Cutting class to spend a weekend with your 73-year-old grandfather isn’t most people’s idea of a typical Friday night. But when the plan involves seeing one of two surviving Beatles, you don’t argue. You pack up and go.

The Beatles music has always been a part of my life for as long as I can remember, thanks in large part to my grandfather. I would go as far as to say that he is the catalyst for my deep love and adoration for music. When I was little, my parents would drop me off at his house in the town of Poughquag, New York, where inside, right above the Casio keyboard, hung a massive framed photo of the four lads clad in full psychedelic attire, a press shot from the Sgt. Pepper’s sessions. Maybe a foreshadow of what was to come.
So, when the time came for Paul McCartney to make his long awaited return back to New York, there was no question who I wanted next to me. My grandfather and I piled into his rickety old Honda and headed westbound on the New York State Thruway, through chilly November wind, toward a night yet unseen.
Touching down inside the hockey arena after 6 grueling hours of driving felt almost dreamlike. Shoulder to shoulder in a sea of white hair and overpriced tour shirts, I felt more sardine than man. I might’ve been the youngest person in that entire arena, but truth be told I was buzzing harder than anyone. That energy exploded the second Paul walked onstage, bowed graciously, and tore into a roaring rendition of “Help!” It might as well have blown the roof off of the venue.

For the next three hours McCartney did it all. Beatles, Wings, all time classics. It was a spectacle to say the least, fitting for a man who is essentially Beethoven reincarnated . Song after song rolled in, each one bringing back memories of yesteryear. The best was yet to come.
In the midst of a rendition of Something; a tribute to the late George Harrison, my face started to heat up.
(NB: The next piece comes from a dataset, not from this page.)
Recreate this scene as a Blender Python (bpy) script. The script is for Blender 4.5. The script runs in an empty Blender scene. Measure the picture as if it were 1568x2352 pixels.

I had never cried at a concert before. Maybe it was the weight of hearing these songs live, maybe it was the memories attached, but I have never felt that way before at a concert. I glanced over at my grandfather, and all he could say was, “Wow.”

Wow was right.
Wow was how I felt walking out of the arena, while the cold Buffalo wind smacked my face and made my nose run. Wow is how I still feel more than a week later. To me it was more than a concert. Maybe that’s why young people still love music, for the sounds, and the memories attached. Sometimes it turns an ordinary weekend into something you’ll never forget, and I wouldn’t want it any other way.